> _RECORD SET_:
☆ ☆ ☆

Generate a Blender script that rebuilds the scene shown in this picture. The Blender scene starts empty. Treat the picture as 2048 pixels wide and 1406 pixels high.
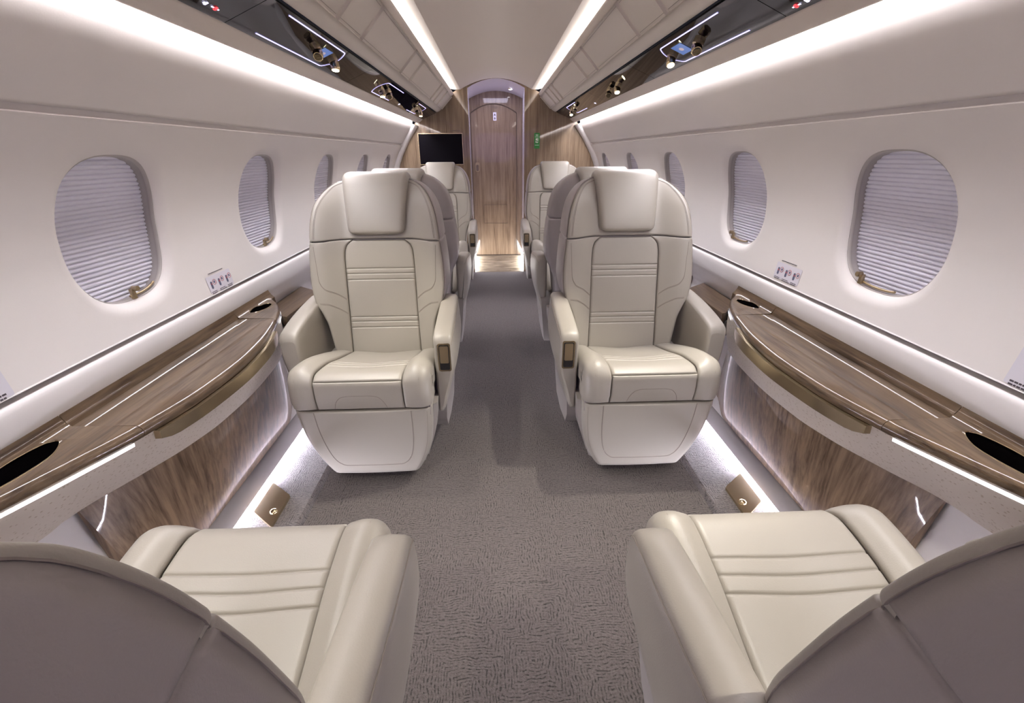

☆ ☆ ☆

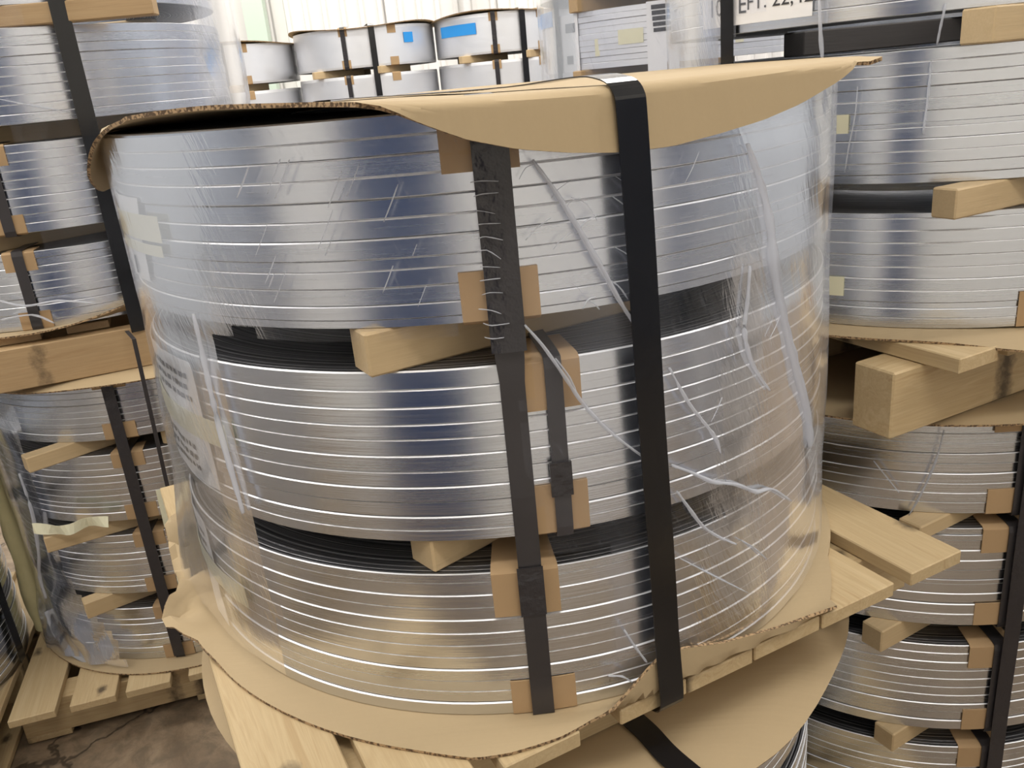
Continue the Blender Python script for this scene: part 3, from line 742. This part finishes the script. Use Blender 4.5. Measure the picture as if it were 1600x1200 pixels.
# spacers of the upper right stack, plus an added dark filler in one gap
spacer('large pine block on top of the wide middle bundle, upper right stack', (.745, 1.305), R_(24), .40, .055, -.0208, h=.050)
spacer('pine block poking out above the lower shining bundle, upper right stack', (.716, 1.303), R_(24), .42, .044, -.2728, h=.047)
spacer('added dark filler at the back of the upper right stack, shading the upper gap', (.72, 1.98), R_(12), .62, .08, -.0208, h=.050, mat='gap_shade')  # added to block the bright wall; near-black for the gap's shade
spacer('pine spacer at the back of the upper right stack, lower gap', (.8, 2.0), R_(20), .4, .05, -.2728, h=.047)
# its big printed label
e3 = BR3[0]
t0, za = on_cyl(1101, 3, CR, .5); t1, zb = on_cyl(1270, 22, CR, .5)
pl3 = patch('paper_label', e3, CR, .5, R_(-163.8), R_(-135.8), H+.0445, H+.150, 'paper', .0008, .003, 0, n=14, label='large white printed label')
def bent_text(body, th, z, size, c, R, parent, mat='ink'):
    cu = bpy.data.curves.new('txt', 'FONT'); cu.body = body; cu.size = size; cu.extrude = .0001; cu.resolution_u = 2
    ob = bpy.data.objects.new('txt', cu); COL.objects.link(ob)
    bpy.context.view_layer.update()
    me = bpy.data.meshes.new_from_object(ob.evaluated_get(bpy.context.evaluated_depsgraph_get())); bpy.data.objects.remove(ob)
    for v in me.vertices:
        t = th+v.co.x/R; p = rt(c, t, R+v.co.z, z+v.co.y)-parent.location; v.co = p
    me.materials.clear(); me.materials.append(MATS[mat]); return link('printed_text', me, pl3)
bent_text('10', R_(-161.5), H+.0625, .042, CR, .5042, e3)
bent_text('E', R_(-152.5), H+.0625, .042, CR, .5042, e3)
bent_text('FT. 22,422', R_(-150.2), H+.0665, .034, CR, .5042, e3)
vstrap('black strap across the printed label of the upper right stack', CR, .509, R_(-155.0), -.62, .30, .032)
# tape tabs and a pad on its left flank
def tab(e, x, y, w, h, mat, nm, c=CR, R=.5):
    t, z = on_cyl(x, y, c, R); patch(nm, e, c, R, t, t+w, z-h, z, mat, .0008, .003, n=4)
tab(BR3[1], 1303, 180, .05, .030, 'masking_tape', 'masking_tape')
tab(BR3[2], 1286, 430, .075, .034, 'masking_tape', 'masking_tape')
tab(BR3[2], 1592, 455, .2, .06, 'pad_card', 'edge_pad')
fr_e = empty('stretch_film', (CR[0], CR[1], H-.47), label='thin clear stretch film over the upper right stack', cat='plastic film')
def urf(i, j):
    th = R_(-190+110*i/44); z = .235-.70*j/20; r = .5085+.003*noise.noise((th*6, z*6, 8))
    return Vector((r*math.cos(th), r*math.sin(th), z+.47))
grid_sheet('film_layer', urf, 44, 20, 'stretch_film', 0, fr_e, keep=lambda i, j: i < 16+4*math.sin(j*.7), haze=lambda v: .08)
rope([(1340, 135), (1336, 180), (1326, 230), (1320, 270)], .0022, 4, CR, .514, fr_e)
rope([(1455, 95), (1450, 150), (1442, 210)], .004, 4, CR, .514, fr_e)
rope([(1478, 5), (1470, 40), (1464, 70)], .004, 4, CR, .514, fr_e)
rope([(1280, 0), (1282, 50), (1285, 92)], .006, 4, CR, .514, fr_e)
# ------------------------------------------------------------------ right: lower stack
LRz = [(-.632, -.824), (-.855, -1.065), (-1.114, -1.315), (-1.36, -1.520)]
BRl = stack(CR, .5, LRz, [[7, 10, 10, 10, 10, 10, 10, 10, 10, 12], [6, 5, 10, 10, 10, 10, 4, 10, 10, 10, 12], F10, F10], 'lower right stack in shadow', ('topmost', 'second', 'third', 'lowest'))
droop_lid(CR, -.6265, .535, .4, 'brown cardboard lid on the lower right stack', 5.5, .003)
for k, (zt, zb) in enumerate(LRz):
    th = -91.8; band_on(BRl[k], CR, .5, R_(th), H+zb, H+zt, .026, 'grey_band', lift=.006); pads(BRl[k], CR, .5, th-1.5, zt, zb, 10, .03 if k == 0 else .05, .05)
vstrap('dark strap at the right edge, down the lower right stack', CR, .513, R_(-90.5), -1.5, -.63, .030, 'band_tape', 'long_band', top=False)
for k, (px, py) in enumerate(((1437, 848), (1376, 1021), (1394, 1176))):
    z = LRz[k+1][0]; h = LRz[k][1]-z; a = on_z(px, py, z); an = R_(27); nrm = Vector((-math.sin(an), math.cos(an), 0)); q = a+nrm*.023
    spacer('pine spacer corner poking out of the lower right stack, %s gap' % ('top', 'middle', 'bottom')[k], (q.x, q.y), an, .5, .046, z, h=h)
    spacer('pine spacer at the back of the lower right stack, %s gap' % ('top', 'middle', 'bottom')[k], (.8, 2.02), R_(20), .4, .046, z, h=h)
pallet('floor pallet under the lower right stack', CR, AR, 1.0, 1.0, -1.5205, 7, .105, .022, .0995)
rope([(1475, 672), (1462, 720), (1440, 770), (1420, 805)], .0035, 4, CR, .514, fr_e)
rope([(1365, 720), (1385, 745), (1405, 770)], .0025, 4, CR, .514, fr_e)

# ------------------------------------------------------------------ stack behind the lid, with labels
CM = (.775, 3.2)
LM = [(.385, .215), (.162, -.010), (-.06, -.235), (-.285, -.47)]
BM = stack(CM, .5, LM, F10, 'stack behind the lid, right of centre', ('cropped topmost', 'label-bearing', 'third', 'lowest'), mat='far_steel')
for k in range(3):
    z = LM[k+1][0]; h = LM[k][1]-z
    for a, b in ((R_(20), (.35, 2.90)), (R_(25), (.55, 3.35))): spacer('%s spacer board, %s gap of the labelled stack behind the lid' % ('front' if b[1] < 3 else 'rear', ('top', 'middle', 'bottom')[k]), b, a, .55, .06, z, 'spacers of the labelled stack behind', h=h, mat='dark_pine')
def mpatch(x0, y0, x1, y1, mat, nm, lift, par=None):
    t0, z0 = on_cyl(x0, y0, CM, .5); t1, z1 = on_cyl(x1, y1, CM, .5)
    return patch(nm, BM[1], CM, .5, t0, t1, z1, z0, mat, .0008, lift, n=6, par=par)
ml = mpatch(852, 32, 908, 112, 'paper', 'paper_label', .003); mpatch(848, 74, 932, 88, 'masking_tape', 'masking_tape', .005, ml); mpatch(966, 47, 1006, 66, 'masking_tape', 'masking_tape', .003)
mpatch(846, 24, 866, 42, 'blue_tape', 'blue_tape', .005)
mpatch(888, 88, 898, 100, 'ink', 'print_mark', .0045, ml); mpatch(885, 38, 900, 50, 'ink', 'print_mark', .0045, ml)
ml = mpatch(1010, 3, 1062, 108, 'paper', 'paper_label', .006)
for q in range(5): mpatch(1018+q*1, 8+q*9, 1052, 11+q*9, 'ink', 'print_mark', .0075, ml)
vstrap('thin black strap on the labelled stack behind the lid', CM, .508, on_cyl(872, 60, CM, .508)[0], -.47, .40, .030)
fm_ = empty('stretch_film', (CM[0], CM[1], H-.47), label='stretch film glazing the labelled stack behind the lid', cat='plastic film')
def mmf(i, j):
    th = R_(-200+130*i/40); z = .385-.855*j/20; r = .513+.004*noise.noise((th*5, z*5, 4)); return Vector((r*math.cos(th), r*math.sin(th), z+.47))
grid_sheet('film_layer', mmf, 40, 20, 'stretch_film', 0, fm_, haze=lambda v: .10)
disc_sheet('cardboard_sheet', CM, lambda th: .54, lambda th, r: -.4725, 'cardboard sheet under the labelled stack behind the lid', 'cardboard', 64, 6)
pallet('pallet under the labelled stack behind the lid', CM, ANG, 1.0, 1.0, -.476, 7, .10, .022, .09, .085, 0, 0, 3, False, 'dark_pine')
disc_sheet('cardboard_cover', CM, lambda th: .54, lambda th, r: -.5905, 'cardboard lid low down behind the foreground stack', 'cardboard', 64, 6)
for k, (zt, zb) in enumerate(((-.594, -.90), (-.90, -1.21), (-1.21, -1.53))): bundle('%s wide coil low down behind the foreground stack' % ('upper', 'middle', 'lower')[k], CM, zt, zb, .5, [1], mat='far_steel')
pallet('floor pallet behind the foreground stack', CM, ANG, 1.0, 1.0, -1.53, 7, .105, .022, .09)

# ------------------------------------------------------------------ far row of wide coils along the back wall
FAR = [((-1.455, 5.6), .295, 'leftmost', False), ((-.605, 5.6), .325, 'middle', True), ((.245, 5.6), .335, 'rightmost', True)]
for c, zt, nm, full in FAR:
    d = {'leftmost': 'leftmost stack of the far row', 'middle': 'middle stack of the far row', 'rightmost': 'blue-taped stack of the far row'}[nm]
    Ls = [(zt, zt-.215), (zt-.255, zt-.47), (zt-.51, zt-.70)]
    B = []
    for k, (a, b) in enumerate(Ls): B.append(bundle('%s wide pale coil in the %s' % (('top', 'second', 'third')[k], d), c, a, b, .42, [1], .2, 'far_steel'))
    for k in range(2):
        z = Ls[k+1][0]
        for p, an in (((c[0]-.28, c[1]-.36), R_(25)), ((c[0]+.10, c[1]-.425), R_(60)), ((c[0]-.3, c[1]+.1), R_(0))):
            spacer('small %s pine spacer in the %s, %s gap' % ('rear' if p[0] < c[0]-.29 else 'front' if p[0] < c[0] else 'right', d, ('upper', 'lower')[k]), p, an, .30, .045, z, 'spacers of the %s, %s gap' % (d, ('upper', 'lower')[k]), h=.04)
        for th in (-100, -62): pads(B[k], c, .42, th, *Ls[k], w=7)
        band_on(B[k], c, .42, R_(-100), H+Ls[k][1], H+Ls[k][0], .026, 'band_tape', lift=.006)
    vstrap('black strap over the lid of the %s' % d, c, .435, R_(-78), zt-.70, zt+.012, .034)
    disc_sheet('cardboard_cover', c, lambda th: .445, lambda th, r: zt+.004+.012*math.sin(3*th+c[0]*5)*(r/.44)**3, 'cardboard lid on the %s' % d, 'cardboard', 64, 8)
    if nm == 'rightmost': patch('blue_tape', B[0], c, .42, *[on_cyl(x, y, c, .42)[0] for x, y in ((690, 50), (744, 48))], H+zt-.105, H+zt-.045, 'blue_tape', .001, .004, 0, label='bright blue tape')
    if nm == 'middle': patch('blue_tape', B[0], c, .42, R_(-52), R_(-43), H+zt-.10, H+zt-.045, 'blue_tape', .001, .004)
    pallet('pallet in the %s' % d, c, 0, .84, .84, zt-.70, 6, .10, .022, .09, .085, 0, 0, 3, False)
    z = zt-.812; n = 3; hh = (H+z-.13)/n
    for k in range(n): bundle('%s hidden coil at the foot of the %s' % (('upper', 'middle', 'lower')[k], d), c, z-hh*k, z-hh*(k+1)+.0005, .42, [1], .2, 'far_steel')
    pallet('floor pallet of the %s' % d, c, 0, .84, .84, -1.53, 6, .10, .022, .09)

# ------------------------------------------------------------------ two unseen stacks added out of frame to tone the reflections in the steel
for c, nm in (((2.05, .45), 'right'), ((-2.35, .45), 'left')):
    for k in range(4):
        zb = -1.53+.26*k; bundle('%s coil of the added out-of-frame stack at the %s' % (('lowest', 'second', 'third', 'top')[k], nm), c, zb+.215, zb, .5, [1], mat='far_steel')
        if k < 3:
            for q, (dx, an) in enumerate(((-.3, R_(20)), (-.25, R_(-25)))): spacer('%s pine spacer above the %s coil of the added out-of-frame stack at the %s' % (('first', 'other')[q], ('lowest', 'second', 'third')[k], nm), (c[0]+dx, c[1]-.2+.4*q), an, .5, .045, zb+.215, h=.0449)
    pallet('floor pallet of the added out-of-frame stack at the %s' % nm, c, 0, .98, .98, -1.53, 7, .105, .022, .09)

☆ ☆ ☆

> _TASK REQUIREMENTS_: In the records above, find each line holding "Blender" and copy it.

> _WRITTEN SOLUTION_:
Generate a Blender script that rebuilds the scene shown in this picture. The Blender scene starts empty. Treat the picture as 2048 pixels wide and 1406 pixels high.
Continue the Blender Python script for this scene: part 3, from line 742. This part finishes the script. Use Blender 4.5. Measure the picture as if it were 1600x1200 pixels.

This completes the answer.